Tuesday, November 4, 2008
300
"In which a small band of racially-pure Europeans save democracy and freedom from the mixed Asian hordes of an androgynous despot. They are betrayed by a cripple who should have been killed for his deformity, and who was seduced by the sexual lasciousviousness said despot was able to offer. Fortunately, good still triumphs over evil."
[For anyone who doesn't know, the movie is a shot-for-shot remake of Frank Miller's graphic novel].
Frank Miller used to be one my of my favourite comic book authors. As far as I'm concerned The Dark Knight Returns is just about the best superhero comic ever written, and though it took a while to grow on me, the long-awaited sequel The Dark Knight Strikes Again is at least as brilliant. But it's hard to have much respect for him these days. 300 is a good story, and I enjoyed it as such when I finally watched the movie version this summer with a friend. But as soon the movie was over, and we started talking about what the movie seemed to saying... things start getting a little creepy. Then I read Edward Said's Orientalism for a class this fall, and had to do a presentation on it, which really opened my eyes to all that's wrong with this movie.

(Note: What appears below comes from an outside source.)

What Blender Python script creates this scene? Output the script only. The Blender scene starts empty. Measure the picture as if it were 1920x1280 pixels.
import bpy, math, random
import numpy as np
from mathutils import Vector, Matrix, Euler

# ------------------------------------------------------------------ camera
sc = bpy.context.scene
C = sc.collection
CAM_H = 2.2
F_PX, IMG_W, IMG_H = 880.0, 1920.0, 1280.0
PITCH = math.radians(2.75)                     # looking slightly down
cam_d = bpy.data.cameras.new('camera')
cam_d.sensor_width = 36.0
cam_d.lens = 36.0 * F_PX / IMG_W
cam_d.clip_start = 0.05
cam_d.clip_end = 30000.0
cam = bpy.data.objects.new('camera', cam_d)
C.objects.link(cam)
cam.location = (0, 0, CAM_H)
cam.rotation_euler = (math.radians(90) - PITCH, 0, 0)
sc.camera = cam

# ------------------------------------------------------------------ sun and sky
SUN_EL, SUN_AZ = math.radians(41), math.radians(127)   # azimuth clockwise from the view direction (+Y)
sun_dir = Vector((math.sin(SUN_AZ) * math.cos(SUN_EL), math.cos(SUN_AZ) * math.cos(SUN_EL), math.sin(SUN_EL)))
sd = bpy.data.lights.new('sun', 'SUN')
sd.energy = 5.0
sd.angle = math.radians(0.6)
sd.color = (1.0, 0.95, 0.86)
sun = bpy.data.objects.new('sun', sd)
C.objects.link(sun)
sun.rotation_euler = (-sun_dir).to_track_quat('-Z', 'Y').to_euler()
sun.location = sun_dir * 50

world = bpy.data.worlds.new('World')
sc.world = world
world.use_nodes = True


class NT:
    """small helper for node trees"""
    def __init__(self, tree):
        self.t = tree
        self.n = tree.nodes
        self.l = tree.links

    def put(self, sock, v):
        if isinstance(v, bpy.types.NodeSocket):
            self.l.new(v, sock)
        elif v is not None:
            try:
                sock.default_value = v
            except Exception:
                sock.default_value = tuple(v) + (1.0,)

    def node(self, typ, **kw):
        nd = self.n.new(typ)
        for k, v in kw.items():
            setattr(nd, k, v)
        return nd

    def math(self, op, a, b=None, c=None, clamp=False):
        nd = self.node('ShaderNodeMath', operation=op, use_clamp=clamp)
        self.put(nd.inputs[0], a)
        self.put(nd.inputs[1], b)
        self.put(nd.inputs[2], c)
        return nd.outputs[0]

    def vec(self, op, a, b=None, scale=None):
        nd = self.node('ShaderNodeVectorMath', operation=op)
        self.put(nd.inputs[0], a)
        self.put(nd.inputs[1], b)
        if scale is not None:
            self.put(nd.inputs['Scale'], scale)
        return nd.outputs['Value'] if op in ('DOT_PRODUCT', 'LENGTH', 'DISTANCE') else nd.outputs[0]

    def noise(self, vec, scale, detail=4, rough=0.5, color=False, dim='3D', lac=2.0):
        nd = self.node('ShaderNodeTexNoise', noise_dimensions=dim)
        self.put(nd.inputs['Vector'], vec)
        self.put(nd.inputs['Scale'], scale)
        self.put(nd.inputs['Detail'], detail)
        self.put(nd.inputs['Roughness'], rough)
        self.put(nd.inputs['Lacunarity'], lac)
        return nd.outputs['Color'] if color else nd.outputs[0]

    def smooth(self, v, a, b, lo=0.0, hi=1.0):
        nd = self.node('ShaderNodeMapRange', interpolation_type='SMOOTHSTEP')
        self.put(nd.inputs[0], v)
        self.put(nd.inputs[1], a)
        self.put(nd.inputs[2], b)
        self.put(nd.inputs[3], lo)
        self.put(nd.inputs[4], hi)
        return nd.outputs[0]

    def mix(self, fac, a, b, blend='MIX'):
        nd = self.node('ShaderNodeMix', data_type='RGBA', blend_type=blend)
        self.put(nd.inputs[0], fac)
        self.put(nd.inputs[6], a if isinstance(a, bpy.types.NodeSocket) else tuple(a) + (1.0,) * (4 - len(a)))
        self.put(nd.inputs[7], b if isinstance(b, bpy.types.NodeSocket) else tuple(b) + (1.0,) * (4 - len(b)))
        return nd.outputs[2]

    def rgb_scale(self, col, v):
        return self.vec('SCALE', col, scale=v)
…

Those behind the movie/book will (and do) say "relax, it's just a story" and "it has no meaning in (or relation to) the real world." But as Said argues, we in the West have a long history (going back at least as far as Homer's Illiad, and Herodotus' Histories) of portraying 'the East' as both dangerous and decadent. Not only have such attitudes and discourses -- often unconscious -- justified imperialism, they sure become convenient when marshalling support for the latest military adventure out in the Eastern world. Thumbs down, Frank Miller.